• DATA LINES
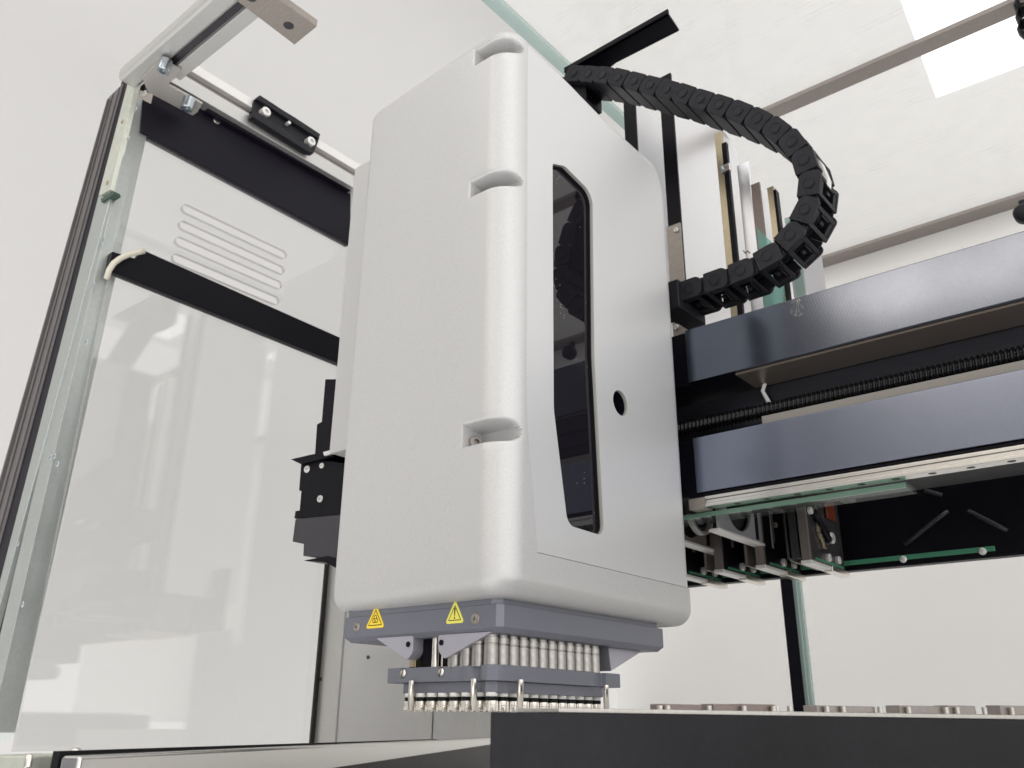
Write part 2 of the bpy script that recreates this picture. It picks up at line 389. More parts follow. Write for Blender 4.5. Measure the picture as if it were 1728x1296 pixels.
zall = sorted(zs + [ZSEAM - .35, ZSEAM + .35])
fc = MB(); grid(front_cols, zall, fc)
lip_cols = [front_cols[-1]] + [(X1, ('s', t), 1, 0) for t in np.linspace(0.002, 1, 21)] + side_cols[22:]
grid(lip_cols, [z for z in zall if z <= ZSEAM - .3], fc)
# underside
ring = [point(c, ZB) for c in front_cols] + [point(c, ZB) for c in lip_cols[1:]]
fc.add(ring, [tuple(range(len(ring)))])
shell = fc.build('front_cover', 'paint', head, merge=True)
sm_ = shell.modifiers.new('thick', 'SOLIDIFY'); sm_.thickness = 1.3 * MM; sm_.offset = -1
apply_mods(shell)
sp = MB(); grid(side_cols, [z for z in zall if z >= ZSEAM + .3], sp)
side = sp.build('side_cover', 'paint_lit_side', head)
sm_ = side.modifiers.new('thick', 'SOLIDIFY'); sm_.thickness = 2.6 * MM; sm_.offset = -1
# top cap
topc = MB(); ring = [point(c, ZT) for c in front_cols] + [point(c, ZT) for c in side_cols]
ring = [(p[0], p[1], p[2] - .2) for p in ring]
topc.add(ring, [tuple(range(len(ring)))]); topc.build('top_cover', 'paint', head)
# window opening and access hole
def round_poly(pts, rads, n=8):
    out = []
    m = len(pts)
    for i in range(m):
        p = Vector(pts[i]); a = (Vector(pts[i - 1]) - p).normalized(); b = (Vector(pts[(i + 1) % m]) - p).normalized()
        ang = a.angle(b); r = rads[i]
        if r <= 0: out.append(tuple(p)); continue
        t = r / math.tan(ang / 2); bis = (a + b).normalized(); c = p + bis * (r / math.sin(ang / 2))
        s0 = p + a * t - c; s1 = p + b * t - c; tot = s0.angle(s1); ax = s0.cross(s1) if len(s0) == 3 else None
        sg = 1 if (s0.x * s1.y - s0.y * s1.x) > 0 else -1
        for k in range(n + 1):
            th = sg * tot * k / n; out.append((c.x + s0.x * math.cos(th) - s0.y * math.sin(th), c.y + s0.x * math.sin(th) + s0.y * math.cos(th)))
    return out
WIN = [at(px, py, 0, X1) for px, py in ((932.5, 276), (953, 280), (1000, 327), (1003, 600), (1019.5, 905), (958, 886), (934.5, 690))]
WIN = [(p[1], p[2]) for p in WIN]
WR = [3, 9, 12, 60, 7, 8, 40]
def shrink(poly, d):
    c = Vector((sum(p[0] for p in poly) / len(poly), sum(p[1] for p in poly) / len(poly))); out = []
    n = len(poly)
    for i in range(n):
        p = Vector(poly[i]); a = (p - Vector(poly[i - 1])).normalized(); b = (Vector(poly[(i + 1) % n]) - p).normalized()
        na = Vector((-a.y, a.x)); nb = Vector((-b.y, b.x))
        if na.dot(c - p) < 0: na = -na
        if nb.dot(c - p) < 0: nb = -nb
        m = (na + nb).normalized(); out.append(tuple(p + m * d / max(.4, m.dot(na))))
    return out
wpoly = round_poly(WIN, WR)
cut = MB().prism([(X1 - 12, y, z) for y, z in wpoly], (24, 0, 0)).build('cutter', 'dark', head)
hc = at(1047, 680, 0, X1)
cut2 = MB().cyl((X1 - 12, hc[1], hc[2]), (X1 + 12, hc[1], hc[2]), 9.2, n=40).build('cutter', 'dark', head)
bpy.context.view_layer.update()
for c in (cut, cut2):
    b = side.modifiers.new('cut', 'BOOLEAN'); b.object = c; b.operation = 'DIFFERENCE'; b.solver = 'EXACT'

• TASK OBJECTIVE
Do not copy the pictures, but repeat every line exactly.

• ANSWER FOR THE TASK
Write part 2 of the bpy script that recreates this picture. It picks up at line 389. More parts follow. Write for Blender 4.5. Measure the picture as if it were 1728x1296 pixels.
zall = sorted(zs + [ZSEAM - .35, ZSEAM + .35])
fc = MB(); grid(front_cols, zall, fc)
lip_cols = [front_cols[-1]] + [(X1, ('s', t), 1, 0) for t in np.linspace(0.002, 1, 21)] + side_cols[22:]
grid(lip_cols, [z for z in zall if z <= ZSEAM - .3], fc)
# underside
ring = [point(c, ZB) for c in front_cols] + [point(c, ZB) for c in lip_cols[1:]]
fc.add(ring, [tuple(range(len(ring)))])
shell = fc.build('front_cover', 'paint', head, merge=True)
sm_ = shell.modifiers.new('thick', 'SOLIDIFY'); sm_.thickness = 1.3 * MM; sm_.offset = -1
apply_mods(shell)
sp = MB(); grid(side_cols, [z for z in zall if z >= ZSEAM + .3], sp)
side = sp.build('side_cover', 'paint_lit_side', head)
sm_ = side.modifiers.new('thick', 'SOLIDIFY'); sm_.thickness = 2.6 * MM; sm_.offset = -1
# top cap
topc = MB(); ring = [point(c, ZT) for c in front_cols] + [point(c, ZT) for c in side_cols]
ring = [(p[0], p[1], p[2] - .2) for p in ring]
topc.add(ring, [tuple(range(len(ring)))]); topc.build('top_cover', 'paint', head)
# window opening and access hole
def round_poly(pts, rads, n=8):
    out = []
    m = len(pts)
    for i in range(m):
        p = Vector(pts[i]); a = (Vector(pts[i - 1]) - p).normalized(); b = (Vector(pts[(i + 1) % m]) - p).normalized()
        ang = a.angle(b); r = rads[i]
        if r <= 0: out.append(tuple(p)); continue
        t = r / math.tan(ang / 2); bis = (a + b).normalized(); c = p + bis * (r / math.sin(ang / 2))
        s0 = p + a * t - c; s1 = p + b * t - c; tot = s0.angle(s1); ax = s0.cross(s1) if len(s0) == 3 else None
        sg = 1 if (s0.x * s1.y - s0.y * s1.x) > 0 else -1
        for k in range(n + 1):
            th = sg * tot * k / n; out.append((c.x + s0.x * math.cos(th) - s0.y * math.sin(th), c.y + s0.x * math.sin(th) + s0.y * math.cos(th)))
    return out
WIN = [at(px, py, 0, X1) for px, py in ((932.5, 276), (953, 280), (1000, 327), (1003, 600), (1019.5, 905), (958, 886), (934.5, 690))]
WIN = [(p[1], p[2]) for p in WIN]
WR = [3, 9, 12, 60, 7, 8, 40]
def shrink(poly, d):
    c = Vector((sum(p[0] for p in poly) / len(poly), sum(p[1] for p in poly) / len(poly))); out = []
    n = len(poly)
    for i in range(n):
        p = Vector(poly[i]); a = (p - Vector(poly[i - 1])).normalized(); b = (Vector(poly[(i + 1) % n]) - p).normalized()
        na = Vector((-a.y, a.x)); nb = Vector((-b.y, b.x))
        if na.dot(c - p) < 0: na = -na
        if nb.dot(c - p) < 0: nb = -nb
        m = (na + nb).normalized(); out.append(tuple(p + m * d / max(.4, m.dot(na))))
    return out
wpoly = round_poly(WIN, WR)
cut = MB().prism([(X1 - 12, y, z) for y, z in wpoly], (24, 0, 0)).build('cutter', 'dark', head)
hc = at(1047, 680, 0, X1)
cut2 = MB().cyl((X1 - 12, hc[1], hc[2]), (X1 + 12, hc[1], hc[2]), 9.2, n=40).build('cutter', 'dark', head)
bpy.context.view_layer.update()
for c in (cut, cut2):
    b = side.modifiers.new('cut', 'BOOLEAN'); b.object = c; b.operation = 'DIFFERENCE'; b.solver = 'EXACT'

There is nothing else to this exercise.